Pay attention to how people describe the Bible

Pay attention to how people describe the Bible

Michael Hardin of Preaching Peace has started an interesting series of guest posts at Peter Enns’ blog on the subject of “How Jesus Read His Bible.”

For a sense of where he’s headed, here’s the core of his introduction:

Protestants frequently argue that because Jesus quoted the Jewish Bible, this means that he accepted its authority as a whole. When they do this they import a modern view of the authority of Scripture or canon back into the past.

The fact is that there were many and varied views of the authority of the biblical writings and not all groups in Jesus’ time had the same view of biblical authority. It is also true that the way the New Testament writers and Jesus quote and interpret Scripture follows certain patterns in their culture.

Groups in Jesus’ day had rules or guidelines for interpreting the biblical text. The key question for us and one that is rarely raised is this: Did Jesus have a way of using his Bible that was different from those around him? I suggest that he did.

Hardin begins to explore Jesus’ “way of using his Bible” where the Gospel of Luke begins that subject — with Jesus’ invocation of the Jubilee passage in Isaiah. It doesn’t get any better than Jubilee, so already I’m intrigued to see where Hardin’s series is headed.

What I want to focus on here, though, is Hardin’s distinction between what people say about the Bible and the way they actually treat it:

What one says about Scripture and how one uses it can be two different things … how one uses Scripture is the real indication of what one believes about it. …

Some have a high view of Scripture by which they mean Scripture is the Word of God, inspired and without error, yet the way in which they use it betrays that they really don’t take it very seriously. …

How Scripture is deployed says a lot more than what is believed about it. Believing something to be true about the Bible does not make it true no matter how many have shouted it.

“Actions speak louder than words” isn’t a terribly original point, but it remains an accurate one. To understand what someone really believes — not just about the Bible, but about anything — it’s far better to examine how they behave than what they say. When “what one says about Scripture and how one uses it” diverge, it’s wise to do as Hardin suggests and ignore what is being said while focusing on what is being done.

But I don’t want to completely ignore what is being said. I agree with Hardin, that such statements don’t reveal anything meaningful about such speakers actual regard for the Bible, but I think such statements do reveal a great deal about those speakers actual regard for themselves.

If you want to understand the ongoing “battle for the Bible,” then you need to understand this: The words people use to describe the Bible are often the clearest indication of how those people think of themselves. Listen carefully to the adjectives they use and the attributes they ascribe to the Bible. These are often words that the speaker longs to be associated with.

Consider, for example, the Bible verse that’s always invoked whenever Christians battle for the Bible — 2 Timothy 3:16:

All scripture is given by inspiration of God, and is profitable for doctrine, for reproof, for correction, for instruction in righteousness.

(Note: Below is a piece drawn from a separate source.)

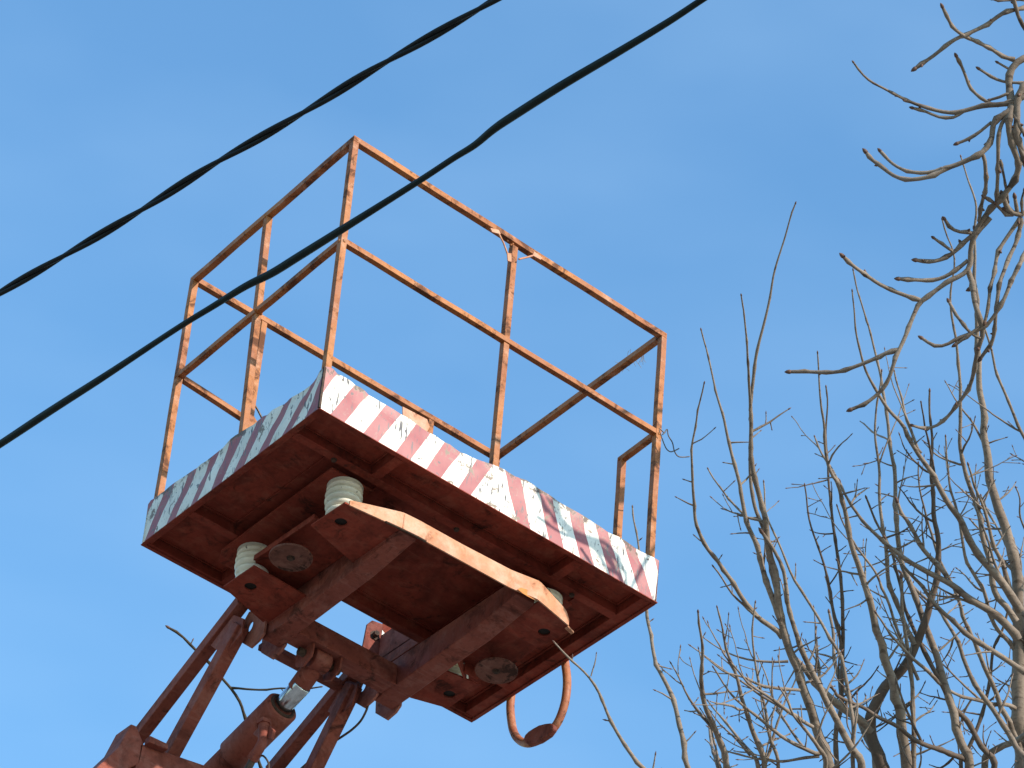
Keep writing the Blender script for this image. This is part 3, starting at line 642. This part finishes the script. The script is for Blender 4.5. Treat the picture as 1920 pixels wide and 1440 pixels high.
# ------------------------------------------------------------------ bare trees
# every limb: list of survey pixels from its free tip to where it joins, first and last thickness (pixels), material, flags
def cat3(P_, k=5): return smooth_pts(P_, k)
class Tree:
    def __init__(s, name, base, label, group=None):
        s.root = empty(name, Vector(base), label, 'tree', group); s.pts = []; s.limbs = 0; s.dfun = None
    def depth_near(s, px, py):
        best = None
        for (x, y, d) in s.pts:
            r = (x - px) ** 2 + (y - py) ** 2
            if best is None or r < best[0]: best = (r, d)
        return best
    def limb(s, P_, w0, w1, depth, mat=0, seed=0, bud=True, twigs=0.0, knot=1.0, drift=.35, down=None, join=True, wmid=None, tl=(.05, .22), name='branch', shoots=0):
        rd = random.Random(seed * 7 + s.limbs * 13 + 5); s.limbs += 1
        P_ = list(P_)
        near = s.depth_near(*P_[-1]) if (join and s.pts) else None
        d1 = near[1] if near and near[0] < 900 else depth
        d0 = d1 + rd.uniform(-drift, drift); n = len(P_)
        L = [0]
        for a, b in zip(P_, P_[1:]): L.append(L[-1] + math.hypot(a[0] - b[0], a[1] - b[1]))
        D_ = [d1 + (d0 - d1) * (1 - l / L[-1]) for l in L]
        if s.dfun: D_ = [s.dfun(x, y) for x, y in P_]
        for (x, y), d in zip(P_, D_): s.pts.append((x, y, d))
        for i in range(n - 1):
            for t in (.33, .66): s.pts.append((P_[i][0] + (P_[i + 1][0] - P_[i][0]) * t, P_[i][1] + (P_[i + 1][1] - P_[i][1]) * t, D_[i] + (D_[i + 1] - D_[i]) * t))
        W3 = [dep(x, y, d) for (x, y), d in zip(P_, D_)]
        if down is not None: W3.append(Vector(down[0])); W3 += [Vector(k) for k in down[1:]]
        C3 = resample(W3 if knot > 1.2 else smooth_pts(W3, 2), .016 * depth / 10)
        for _ in range(2 if knot > 1.2 else 1): C3 = [C3[0]] + [(C3[i - 1] + C3[i] * 2 + C3[i + 1]) / 4 for i in range(1, len(C3) - 1)] + [C3[-1]]
        tot = sum((b - a).length for a, b in zip(C3, C3[1:])); l = 0; rad = []; acc = 0
        vis = L[-1] * depth / F; nxt = .03; pts = []
        kw = .84 if knot > 1.2 else .88; k0 = w0 * depth / F / 2 * kw; k1 = w1 * depth / F / 2 * kw
        knots = []; q_ = rd.uniform(.01, .05)
        while q_ < tot: knots.append(q_); q_ += rd.uniform(.035, .10) * depth / 10
        kk = [0] + knots + [tot + 1]; kv = [Vector((0, 0, 0))] + [Vector([rd.uniform(-1, 1) for _ in range(3)]) for _ in knots] + [Vector((0, 0, 0))]
        kxyz = [[v[j] for v in kv] for j in range(3)]
        off = Vector((rd.random() * 50, rd.random() * 50, 0)); wig = .0034 * knot * depth / 10
        for i, p in enumerate(C3):
            if i: l += (p - C3[i - 1]).length
            t = min(1, l / vis); r = k0 + (k1 - k0) * t ** (1.0 if w1 < 14 else 1.25) * (.92 if w1 > 14 else 1)
            if l > vis: r = k1 * (1 + .10 * (l - vis))
            for kq in knots:
                e = abs(l - kq)
                if e < .016: r *= 1 + .38 * knot * (1 - e / .016) * (1 if r < .012 else .5)
            if down is None or l <= vis: r *= ((p.x - CAM[0]) * Rm[2][0] + (p.y - CAM[1]) * Rm[2][1] + (p.z - CAM[2]) * Rm[2][2]) / depth
            w_ = noise.noise_vector(off + Vector((l * 9, 0, 0))) * wig
            kz = Vector([float(np.interp(l, kk, kxyz[j])) for j in range(3)]) * min(r, .010) * (.75 if knot > 1.2 else .8); w_ = w_ + kz
            pts.append(p + w_ * min(1, l / .05) * (1 if i < len(C3) - 1 else 0)); rad.append(r)
        mb = MB(); mb.tube(pts, rad, 8 if w1 < 12 else 12, 0)
        T0 = (pts[0] - pts[min(2, len(pts) - 1)]).normalized()
        def budat(p, dr, r, ln):
            mb.lathe(p - dr * r * .5, [(.0004, 0), (r * .9, ln * .05), (r * 1.25, ln * .35), (r * .95, ln * .7), (r * .2, ln)], 8, 1, axis=dr)
        if bud: budat(pts[0], T0, k0 * 1.05, k0 * (4.2 if knot > 1.2 else 5))
        if knot > 1.2:                                   # short spurs and leaf scars of the near tree
            for kq in knots:
                if rd.random() < .45 and kq < vis:
                    i = min(len(pts) - 2, int(kq / tot * len(pts))); r = rad[i]
                    dr = noise.random_unit_vector(); dr = (dr - T0 * dr.dot(T0)).normalized() if True else dr
                    if r < .016: budat(pts[i] + dr * r * .4, (dr + T0 * .6).normalized(), r * .5, r * 1.9)
        if twigs > 0:
            l = 0; nx = rd.uniform(.04, .15); side = 1
            for i in range(1, len(pts) - 2):
                l += (pts[i] - pts[i - 1]).length
                if l > vis + .5: break
                dq = pts[i] - Vector(CAM); py_ = 720 + F * (Rm[1][0] * dq.x + Rm[1][1] * dq.y + Rm[1][2] * dq.z) / (Rm[2][0] * dq.x + Rm[2][1] * dq.y + Rm[2][2] * dq.z)
                if py_ < 800 + 90 * rd.random(): continue
                if l > nx:
                    nx = l + rd.uniform(.35, 1.5) * .10 / twigs
                    T = (pts[i - 1] - pts[i + 1]).normalized(); sidev = T.cross(Vector((Rm[2][0], Rm[2][1], Rm[2][2]))).normalized(); side = -side if rd.random() < .8 else side
                    dr = (T * rd.uniform(.25, .9) + sidev * side * rd.uniform(.6, 1.3) + Vector([rd.uniform(-.7, .7) for _ in range(3)])).normalized()
                    Lt = (tl[0] + (tl[1] - tl[0]) * rd.random() ** 2.0) * (1 if rd.random() > .35 else .3)
                    r0 = min(rad[i] * .7, .0032 + Lt * .013)
                    twig(mb, rd, pts[i], dr, Lt, r0, 0, depth)
        if shoots and w1 >= 7:
            for q_ in range(max(1, int(shoots * vis * 1.6))):
                i = rd.randrange(len(pts) // 4, max(len(pts) // 4 + 1, min(len(pts) - 2, int(len(pts) * vis / max(tot, vis))))); T = (pts[i - 1] - pts[i + 1]).normalized()
                dr = (T + Vector((0, 0, .3)) + Vector([rd.uniform(-.6, .6) for _ in range(3)])).normalized(); Lt = rd.uniform(.18, .48)
                shoot(mb, rd, pts[i], dr, Lt, min(rad[i] * .7, .004 + Lt * .007), depth)
        build(mb, name, [mat, 'bud'], s.root)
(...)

When that passage is cited to describe the role and function of scripture, how often is the person citing it also doing so as a way of asserting that same role for themselves: reproof, correction, instruction in righteousness? That seems true, to an extent, even of the author of 2 Timothy himself, who is providing this description of the worthiness of scripture as part of his own “instruction in righteousness.”

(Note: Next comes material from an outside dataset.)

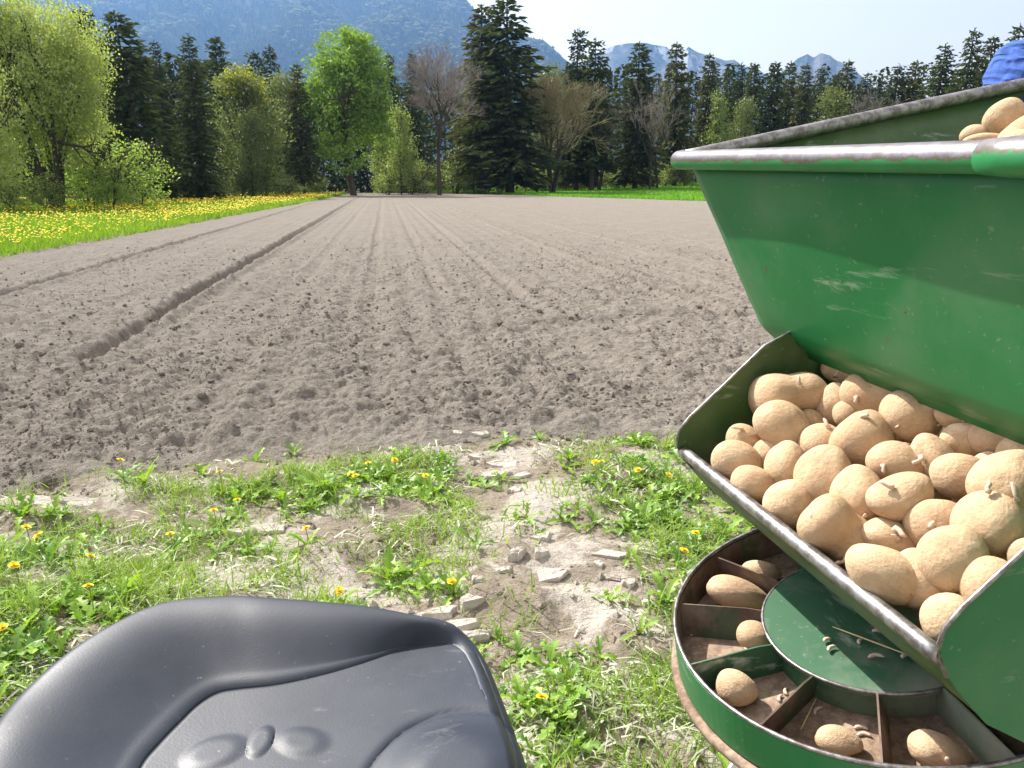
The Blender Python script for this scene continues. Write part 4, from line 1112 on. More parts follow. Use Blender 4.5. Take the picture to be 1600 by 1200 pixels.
for xx, yy in zip(x[k], y[k]):
    zz = float(verge_z(np.array(xx), np.array(yy)))
    rosette(A, T, (xx, yy, zz), int(g.integers(3, 8)), g.uniform(0.06, 0.15), g, 0.9)
V, F = A.get()
o = mk('verge_weeds', V, F, MAT['weed'], attr={'tint': ('POINT', np.concatenate(T))})
tag(o, 'broad toothed weed leaves all over the verge', 'weeds', kind='stuff')

# dandelions with open heads, and single leafy plants on the soil
def dandelion(px, py, stem, label, nleaf=7, L=0.12, heads=1, seed=0, r=0.018):
    g = np.random.default_rng(900 + seed)
    c = ground_at(px, py, stem * 0.9)          # the head is seen at (px, py)
    yy = c[1]; xx = c[0]
    zz = float(verge_z(np.array(xx), np.array(yy)))
    o = empty('dandelion' if heads else 'weed_plant', (xx, yy, zz))
    A = Acc(); T = []
    rosette(A, T, (xx, yy, zz), nleaf, L, g, 0.85)
    V, F = A.get()
    mk('leaf_rosette', V, F, MAT['weed'], o, attr={'tint': ('POINT', np.concatenate(T))})
    for h in range(heads):
        hx = xx + (g.normal(0, 0.02) if h else 0); hy = yy + (g.normal(0, 0.03) if h else 0); hz = zz + stem * (1 if h == 0 else g.uniform(.6, .95))
        V, F = tube([(xx, yy, zz), ((xx + hx) / 2 + .006, (yy + hy) / 2, (zz + hz) / 2), (hx, hy, hz)], 0.002, 5)
        st = mk('stem', V, F, MAT['stem'], o)
        B = Acc(); tx, ty = g.normal(0, .25, 2)
        for ring, (rr_, lift, npet) in enumerate(((1.0, 0.10, 18), (0.72, 0.35, 14), (0.4, 0.5, 9))):
            for q in range(npet):
                a = 6.283 * q / npet + g.uniform(-.15, .15); rl = r * rr_ * g.uniform(.85, 1.1); w = r * 0.17
                d = np.array([math.cos(a), math.sin(a), 0]); s_ = np.array([-math.sin(a), math.cos(a), 0])
                p0 = np.array([0, 0, 0.0]); p1 = d * rl + np.array([0, 0, lift * r + tx * d[0] * rl + ty * d[1] * rl])
                B.add(np.array([p0 + s_ * w * .4, p0 - s_ * w * .4, p1 - s_ * w, p1 + s_ * w]) + (hx, hy, hz), np.array([[0, 1, 2, 3]]))
        V, F = B.get()
        mk('flower_head', V, F, MAT['petal'], o)
    return tag(o, label, 'dandelion' if heads else 'weed', 'open dandelions on the verge' if heads else 'single leafy plants on the soil')
for i, (px, py, st, hd, lab) in enumerate([
    (42, 829, .12, 2, 'dandelion with two heads nearest the left edge'),
    (24, 893, .12, 1, 'dandelion at the left edge below the two-headed one'),
    (140, 926, .13, 1, 'dandelion left of the seat with long leaves'),
    (4, 986, .12, 1, 'dandelion cut by the left edge beside the seat'),
    (343, 741, .12, 1, 'dandelion nearest the field edge left of centre'),
    (334, 799, .09, 1, 'low dandelion below the one at the field edge left of centre'),
    (371, 782, .09, 1, 'dandelion right of the low one left of centre'),
    (190, 729, .10, 1, 'small dandelion on the bare soil far left'),
    (266, 836, .10, 1, 'dandelion above a mud lump left of the seat top'),
    (478, 832, .08, 1, 'dandelion above the cracked mud crust'),
    (143, 874, .08, 1, 'small dandelion in thick grass left of the seat'),
    (556, 757, .11, 1, 'dandelion low in the grass patch left of the bare strip'),
    (575, 725, .11, 1, 'dandelion high in the grass patch left of the bare strip'),
    (617, 718, .12, 2, 'two-headed dandelion at the top of the central grass patch'),
    (665, 744, .09, 1, 'dandelion on the right fringe of the central grass patch'),
    (548, 747, .07, 1, 'half-open dandelion in the central grass patch'),
    (706, 911, .06, 1, 'low dandelion in front of the pale slab'),
    (530, 926, .07, 1, 'dandelion just above the seat top'),
    (929, 731, .12, 2, 'two-headed dandelion right of the bare strip at the field edge'),
    (1045, 747, .12, 1, 'bright dandelion left of the trough\'s lower corner'),
    (996, 739, .08, 1, 'faded dandelion left of the bright one by the trough'),
    (1086, 838, .09, 1, 'orange dandelion above the turntable'),
    (1069, 865, .09, 1, 'yellow dandelion nearest the turntable ring'),
    (846, 1093, .05, 1, 'tiny half-open dandelion between seat and turntable'),
]):
    dandelion(px, py, st, lab, 7, 0.13, hd, i)
for i, (px, py, L, lab) in enumerate([
    (225, 742, .20, 'upright leafy weed standing on bare soil far left'), (315, 728, .14, 'pale leafy weed on the soil left of centre'), (398, 712, .11, 'small weed with two tall leaves at the field edge'),
    (458, 700, .11, 'small thistle-like weed on the field edge'), (842, 676, .10, 'lone green seedling on the ploughed soil'), (985, 712, .10, 'pale weed at the field edge near the trough'), (290, 700, .06, 'tiny sprig on the soil above the pale leafy weed'),
    (95, 757, .06, 'tiny sprig by the long bare crust')]):
    dandelion(px, py, 0.05, lab, 6, L, 0, 60 + i)

# ------------------------------------------------------------------ potato planter
# machine frame: s runs along the bin away from the camera, b into the bin, c up; the machine leans 11 degrees
fa = P(507, 256); fa /= np.linalg.norm(fa)
fb0 = np.array([fa[1], -fa[0], 0]); fb0 /= np.linalg.norm(fb0)
fc0 = np.cross(fb0, fa)
RO = R(11.3)
fb = fb0 * math.cos(RO) + fc0 * math.sin(RO)
fc = fc0 * math.cos(RO) - fb0 * math.sin(RO)
def PF(s, b, c): return CAM + np.multiply.outer(np.asarray(s, float), fa) + np.multiply.outer(np.asarray(b, float), fb) + np.multiply.outer(np.asarray(c, float), fc)
def on_c(px, py, c):                       # pixel ray cut with a plane of constant height c in the machine frame
    r = P(px, py); q = r * (c / (r @ fc)); return q @ fa, q @ fb

planter = empty('potato_planter', (0.75, 0.75, 0.0))
tag(planter, 'old green potato planter with upper bin, trough and turntable', 'potato planter')

# upper bin: front wall, sloping far end wall, back, near end, floor falling to the outlet
prof = np.array([(.524, -.100), (.527, -.13), (.531, -.17), (.536, -.21), (.541, -.26), (.546, -.305), (.549, -.326), (.551, -.336), (.556, -.346), (.563, -.355), (.571, -.363), (.572, -.372)])
send = lambda c: np.interp(c, [-.36, -.326, -.10], [0.998, 1.003, 1.118])
nS = 26
tt = np.linspace(0, 1, nS) ** 0.9
S = np.array([[0.20 + (send(c) - 0.20) * t for t in tt] for b, c in prof])
Bm = np.repeat(prof[:, :1], nS, 1); Cm = np.repeat(prof[:, 1:], nS, 1)
edge_r = np.clip((tt - 0.975) / 0.025, 0, 1)
Bm = Bm + 0.008 * edge_r ** 2 + 0.0025 * np.sin(S * 9) * np.sin((Cm + .1) * 12)
ub = mk('bin_wall', PF(S, Bm, Cm).reshape(-1, 3), gridF(len(prof), nS)[:, ::-1], MAT['green'], planter, PF(.65, .54, -.2), smooth=True)
solid(ub, 0.003)
# far end wall
cs = np.linspace(-.100, -.345, 8); q = np.linspace(0, 1, 14)
S = np.repeat(send(cs)[:, None], 14, 1)
Bm = np.array([[np.interp(c, prof[::-1, 1], prof[::-1, 0]) + .010 + t * (np.interp(c, [-.40, -.10], [.66, 1.15]) - .55) for t in q] for c in cs])
e1 = mk('end_wall', PF(S, Bm, np.repeat(cs[:, None], 14, 1)).reshape(-1, 3), gridF(8, 14), MAT['olive'], planter, PF(1.1, .8, -.2), smooth=True); solid(e1, 0.003)
S2 = np.full_like(S, 0.20)
e2 = mk('end_wall', PF(S2, Bm, np.repeat(cs[:, None], 14, 1)).reshape(-1, 3), gridF(8, 14)[:, ::-1], MAT['green'], planter, PF(.2, .8, -.2), smooth=True); solid(e2, 0.003)
# back wall and outlet floor
bp = np.array([(1.15, -.10), (1.06, -.17), (.90, -.26), (.74, -.36), (.67, -.42)])
S = np.array([[0.20 + (send(c) - 0.205) * t for t in np.linspace(0, 1, 10)] for b, c in bp])
bk = mk('back_wall', PF(S, np.repeat(bp[:, :1], 10, 1), np.repeat(bp[:, 1:], 10, 1)).reshape(-1, 3), gridF(5, 10), MAT['olive'], planter, PF(.65, .9, -.2), smooth=True); solid(bk, 0.003)
# rolled rims
def wear_tube(name, pts, rad, mat, parent, n=20, bias=0.0, caps=True, wob=0.0):
    pts = np.asarray(pts); V, F = tube(pts, rad, n, caps)
    ctr = np.repeat(pts, n, 0); up = ((V[:len(ctr)] - ctr) @ fc) / (np.max(rad))
    up = np.concatenate([up, np.zeros(len(V) - len(ctr))])
    return mk(name, V, F, mat, parent, smooth=True, attr={'wear': ('POINT', np.clip(0.5 + 0.5 * (up + bias), 0, 1))})
ss = np.linspace(1.112, 0.19, 40)
rm = wear_tube('rim', np.vstack([PF([1.119, 1.117], [.522, .513], [-.094, -.094]), PF(ss, np.full(40, .510), np.full(40, -.094))]), 0.0135, MAT['rim'], ub, bias=-0.12)
sl = wear_tube('rim_sleeve', PF(np.linspace(.540, .19, 14), np.full(14, .510), np.full(14, -.094)), np.concatenate([[0.0142, 0.0158], np.full(12, 0.0160)]), MAT['rim'], ub, bias=-0.45)
bb = np.linspace(.520, 1.155, 24)
wear_tube('rim', PF(np.full(24, 1.118), bb, np.full(24, -.092)), 0.0105, MAT['steel'], e1)
wear_tube('rim', PF(np.linspace(1.118, .20, 20), np.full(20, 1.157), np.full(20, -.092)), 0.0105, MAT['steel'], bk)
wear_tube('rim', PF(np.full(24, .20), bb, np.full(24, -.092)), 0.0105, MAT['rim'], e2)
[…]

Unlike the great majority of those citing this verse today, however, the author of 2 Timothy also provided the verses before and after this one, which also affirm the scriptures as a source of wisdom provided “so that everyone who belongs to God may be proficient, equipped for every good work.”

Like Hardin, the writer of this epistle believed that actions speak louder than words. What is the Bible for? The Bible is there, 2 Timothy says, “so that everyone who belongs to God may be proficient, equipped for every good work.”

Whenever you hear someone invoke 2 Timothy 3:16 while omitting 2 Timothy 3:17, then, you’re learning something important about that person’s understanding of the Bible. And you’re also learning something important about that person’s understanding of themselves — of their own role and purpose.

Because the words people choose to use to describe the Bible are often an expression of how those people would like to describe themselves.

That’s a general observation, of course — a rule of thumb that doesn’t directly apply in the case of every adjective or attribute. When, for example, Peter Enns stresses that the Bible is an ancient book and the product of an ancient culture, I don’t think we should take that to indicate that Enns thinks of himself as ancient. But someone like Enns who stresses the humanity of the biblical writers and the necessity of understanding their cultural context is far likelier to appreciate his own humanity and his own cultural limitations when interpreting the Bible. Someone who instead asserts that the Pentateuch was dictated by God and transcribed by Moses is far likelier to imagine that they, too, have a direct line to the very words of God.

So while it’s true, as Hardin says, that what a person does with the Bible reveals far more of what they believe about the scriptures than whatever they say about them, we should still pay careful attention to the words people choose when describing the Bible. Those words may not tell us what they really think of the Bible, but they may reveal a great deal about how those people think of themselves.